[Scenes as source code]
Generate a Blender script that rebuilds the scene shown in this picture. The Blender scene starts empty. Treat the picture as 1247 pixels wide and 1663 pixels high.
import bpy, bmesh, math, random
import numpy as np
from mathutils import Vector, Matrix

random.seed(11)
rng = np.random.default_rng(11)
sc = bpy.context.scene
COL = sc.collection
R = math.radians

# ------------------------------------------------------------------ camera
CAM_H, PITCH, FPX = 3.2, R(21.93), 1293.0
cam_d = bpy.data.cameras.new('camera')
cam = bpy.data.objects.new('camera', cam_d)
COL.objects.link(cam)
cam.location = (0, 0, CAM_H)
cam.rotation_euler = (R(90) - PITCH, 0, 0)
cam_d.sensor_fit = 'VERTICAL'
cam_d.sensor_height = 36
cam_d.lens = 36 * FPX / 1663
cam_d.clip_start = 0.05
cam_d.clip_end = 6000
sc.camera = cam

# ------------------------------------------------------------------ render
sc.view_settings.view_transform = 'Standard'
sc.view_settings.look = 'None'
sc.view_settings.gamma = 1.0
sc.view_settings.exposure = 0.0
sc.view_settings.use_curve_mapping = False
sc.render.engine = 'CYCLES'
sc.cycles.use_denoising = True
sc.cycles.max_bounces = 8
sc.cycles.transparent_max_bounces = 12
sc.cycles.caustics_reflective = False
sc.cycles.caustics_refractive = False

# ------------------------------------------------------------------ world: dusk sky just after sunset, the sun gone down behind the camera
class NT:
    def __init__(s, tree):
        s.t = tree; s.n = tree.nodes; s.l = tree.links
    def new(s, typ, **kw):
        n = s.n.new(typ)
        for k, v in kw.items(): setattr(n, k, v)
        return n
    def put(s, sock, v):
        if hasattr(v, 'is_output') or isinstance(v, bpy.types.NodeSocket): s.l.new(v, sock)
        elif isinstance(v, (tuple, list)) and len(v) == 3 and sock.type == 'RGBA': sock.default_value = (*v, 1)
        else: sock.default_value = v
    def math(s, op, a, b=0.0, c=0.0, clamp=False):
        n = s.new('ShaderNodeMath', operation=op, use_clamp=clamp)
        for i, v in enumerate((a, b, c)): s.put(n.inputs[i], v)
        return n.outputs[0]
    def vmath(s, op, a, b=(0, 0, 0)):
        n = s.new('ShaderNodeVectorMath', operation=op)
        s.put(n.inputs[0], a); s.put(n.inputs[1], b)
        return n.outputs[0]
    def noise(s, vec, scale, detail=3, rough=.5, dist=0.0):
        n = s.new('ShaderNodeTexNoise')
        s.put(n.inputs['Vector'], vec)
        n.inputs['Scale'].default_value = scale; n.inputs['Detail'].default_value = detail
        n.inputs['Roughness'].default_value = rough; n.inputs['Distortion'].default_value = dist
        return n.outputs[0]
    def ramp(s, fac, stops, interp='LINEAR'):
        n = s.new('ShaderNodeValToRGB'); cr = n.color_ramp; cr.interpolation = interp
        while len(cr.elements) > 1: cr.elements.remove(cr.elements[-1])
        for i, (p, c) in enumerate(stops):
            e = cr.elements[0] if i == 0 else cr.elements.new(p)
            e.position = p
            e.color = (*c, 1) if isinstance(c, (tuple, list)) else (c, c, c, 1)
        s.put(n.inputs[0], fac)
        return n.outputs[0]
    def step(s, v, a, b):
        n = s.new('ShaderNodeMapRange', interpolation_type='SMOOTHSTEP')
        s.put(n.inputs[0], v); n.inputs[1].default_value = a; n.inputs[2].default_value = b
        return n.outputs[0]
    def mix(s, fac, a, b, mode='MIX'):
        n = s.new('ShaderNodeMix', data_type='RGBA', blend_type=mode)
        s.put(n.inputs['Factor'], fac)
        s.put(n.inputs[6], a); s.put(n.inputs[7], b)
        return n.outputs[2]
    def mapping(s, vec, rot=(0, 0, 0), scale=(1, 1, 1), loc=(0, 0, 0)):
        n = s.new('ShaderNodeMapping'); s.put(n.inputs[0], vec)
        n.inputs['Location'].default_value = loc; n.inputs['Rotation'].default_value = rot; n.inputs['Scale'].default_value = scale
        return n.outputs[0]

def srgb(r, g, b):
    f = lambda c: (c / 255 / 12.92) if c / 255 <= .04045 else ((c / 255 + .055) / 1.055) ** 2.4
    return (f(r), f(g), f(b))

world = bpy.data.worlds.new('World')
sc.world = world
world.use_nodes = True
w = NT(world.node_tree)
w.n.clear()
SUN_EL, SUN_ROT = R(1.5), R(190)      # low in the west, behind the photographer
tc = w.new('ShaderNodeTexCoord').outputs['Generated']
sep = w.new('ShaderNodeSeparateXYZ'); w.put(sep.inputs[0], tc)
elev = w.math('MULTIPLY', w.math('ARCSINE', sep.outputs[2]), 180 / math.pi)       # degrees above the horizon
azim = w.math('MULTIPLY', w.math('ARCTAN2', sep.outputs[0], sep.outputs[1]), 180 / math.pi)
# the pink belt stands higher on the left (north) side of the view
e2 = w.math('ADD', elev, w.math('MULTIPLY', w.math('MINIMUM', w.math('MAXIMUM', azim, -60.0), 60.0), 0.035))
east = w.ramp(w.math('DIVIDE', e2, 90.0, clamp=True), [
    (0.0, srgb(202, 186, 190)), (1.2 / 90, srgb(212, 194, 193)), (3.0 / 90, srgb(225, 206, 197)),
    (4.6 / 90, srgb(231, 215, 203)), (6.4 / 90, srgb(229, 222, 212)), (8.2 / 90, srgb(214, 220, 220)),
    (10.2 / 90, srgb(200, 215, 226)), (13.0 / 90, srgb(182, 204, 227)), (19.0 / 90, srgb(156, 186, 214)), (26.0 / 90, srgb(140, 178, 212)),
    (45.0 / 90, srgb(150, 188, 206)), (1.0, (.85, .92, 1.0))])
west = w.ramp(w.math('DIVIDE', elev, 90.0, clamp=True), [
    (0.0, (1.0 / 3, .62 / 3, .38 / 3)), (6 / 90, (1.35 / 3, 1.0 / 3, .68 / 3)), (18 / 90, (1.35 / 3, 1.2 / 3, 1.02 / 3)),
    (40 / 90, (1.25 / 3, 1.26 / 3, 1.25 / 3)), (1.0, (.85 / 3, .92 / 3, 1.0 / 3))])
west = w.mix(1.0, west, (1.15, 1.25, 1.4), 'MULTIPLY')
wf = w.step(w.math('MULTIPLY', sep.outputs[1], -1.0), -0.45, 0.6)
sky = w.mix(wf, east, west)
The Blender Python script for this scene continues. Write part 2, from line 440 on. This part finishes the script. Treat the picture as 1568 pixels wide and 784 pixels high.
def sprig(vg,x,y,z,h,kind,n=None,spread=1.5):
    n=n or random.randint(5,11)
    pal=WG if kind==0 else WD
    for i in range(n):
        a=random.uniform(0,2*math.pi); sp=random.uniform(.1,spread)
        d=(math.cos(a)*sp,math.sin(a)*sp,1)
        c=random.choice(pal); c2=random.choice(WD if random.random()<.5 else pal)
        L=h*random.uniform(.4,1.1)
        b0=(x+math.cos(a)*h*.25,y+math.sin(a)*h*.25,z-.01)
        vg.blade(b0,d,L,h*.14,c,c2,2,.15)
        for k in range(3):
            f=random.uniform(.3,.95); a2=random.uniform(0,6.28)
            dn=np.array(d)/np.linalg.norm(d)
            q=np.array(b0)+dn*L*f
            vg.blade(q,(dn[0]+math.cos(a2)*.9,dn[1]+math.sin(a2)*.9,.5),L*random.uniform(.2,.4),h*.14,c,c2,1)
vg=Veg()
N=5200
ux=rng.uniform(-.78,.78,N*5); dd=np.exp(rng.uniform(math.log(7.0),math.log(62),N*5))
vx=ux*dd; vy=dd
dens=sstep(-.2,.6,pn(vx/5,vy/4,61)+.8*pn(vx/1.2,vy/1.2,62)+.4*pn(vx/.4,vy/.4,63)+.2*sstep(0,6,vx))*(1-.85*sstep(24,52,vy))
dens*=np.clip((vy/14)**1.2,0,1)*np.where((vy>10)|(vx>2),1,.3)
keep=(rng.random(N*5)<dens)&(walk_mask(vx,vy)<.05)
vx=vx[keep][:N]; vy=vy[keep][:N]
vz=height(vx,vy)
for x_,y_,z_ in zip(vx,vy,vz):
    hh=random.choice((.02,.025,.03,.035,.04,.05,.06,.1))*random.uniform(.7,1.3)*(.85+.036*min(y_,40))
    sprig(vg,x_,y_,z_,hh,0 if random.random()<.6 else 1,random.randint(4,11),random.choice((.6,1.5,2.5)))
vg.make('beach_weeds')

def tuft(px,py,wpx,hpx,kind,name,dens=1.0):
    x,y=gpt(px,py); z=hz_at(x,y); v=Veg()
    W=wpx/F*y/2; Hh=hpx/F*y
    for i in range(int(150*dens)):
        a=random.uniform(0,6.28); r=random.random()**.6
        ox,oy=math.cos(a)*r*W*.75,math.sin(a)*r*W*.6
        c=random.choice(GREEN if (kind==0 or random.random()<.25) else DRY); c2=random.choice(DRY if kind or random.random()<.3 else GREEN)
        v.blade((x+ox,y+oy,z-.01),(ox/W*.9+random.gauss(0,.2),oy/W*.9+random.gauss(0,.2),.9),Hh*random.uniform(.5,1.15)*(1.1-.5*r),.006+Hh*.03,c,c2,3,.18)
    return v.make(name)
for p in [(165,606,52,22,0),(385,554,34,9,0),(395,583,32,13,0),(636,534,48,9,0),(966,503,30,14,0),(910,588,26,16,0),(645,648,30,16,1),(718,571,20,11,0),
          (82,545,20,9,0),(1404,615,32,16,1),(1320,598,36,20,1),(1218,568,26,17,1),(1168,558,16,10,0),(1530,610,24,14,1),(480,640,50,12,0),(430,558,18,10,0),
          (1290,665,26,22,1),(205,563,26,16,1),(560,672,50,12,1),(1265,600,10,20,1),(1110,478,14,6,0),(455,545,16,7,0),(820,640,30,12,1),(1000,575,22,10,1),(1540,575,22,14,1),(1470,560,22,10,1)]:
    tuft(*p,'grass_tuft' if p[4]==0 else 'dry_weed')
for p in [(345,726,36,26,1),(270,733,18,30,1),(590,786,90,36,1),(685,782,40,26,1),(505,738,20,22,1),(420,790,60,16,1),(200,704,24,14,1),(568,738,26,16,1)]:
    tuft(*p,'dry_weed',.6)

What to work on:
From the top of the listing above, restate each line word for word up to and including the line with "sc.cycles.caustics_refractive = False"; add nothing else.

Completed task:
Generate a Blender script that rebuilds the scene shown in this picture. The Blender scene starts empty. Treat the picture as 1247 pixels wide and 1663 pixels high.
import bpy, bmesh, math, random
import numpy as np
from mathutils import Vector, Matrix

random.seed(11)
rng = np.random.default_rng(11)
sc = bpy.context.scene
COL = sc.collection
R = math.radians

# ------------------------------------------------------------------ camera
CAM_H, PITCH, FPX = 3.2, R(21.93), 1293.0
cam_d = bpy.data.cameras.new('camera')
cam = bpy.data.objects.new('camera', cam_d)
COL.objects.link(cam)
cam.location = (0, 0, CAM_H)
cam.rotation_euler = (R(90) - PITCH, 0, 0)
cam_d.sensor_fit = 'VERTICAL'
cam_d.sensor_height = 36
cam_d.lens = 36 * FPX / 1663
cam_d.clip_start = 0.05
cam_d.clip_end = 6000
sc.camera = cam

# ------------------------------------------------------------------ render
sc.view_settings.view_transform = 'Standard'
sc.view_settings.look = 'None'
sc.view_settings.gamma = 1.0
sc.view_settings.exposure = 0.0
sc.view_settings.use_curve_mapping = False
sc.render.engine = 'CYCLES'
sc.cycles.use_denoising = True
sc.cycles.max_bounces = 8
sc.cycles.transparent_max_bounces = 12
sc.cycles.caustics_reflective = False
sc.cycles.caustics_refractive = False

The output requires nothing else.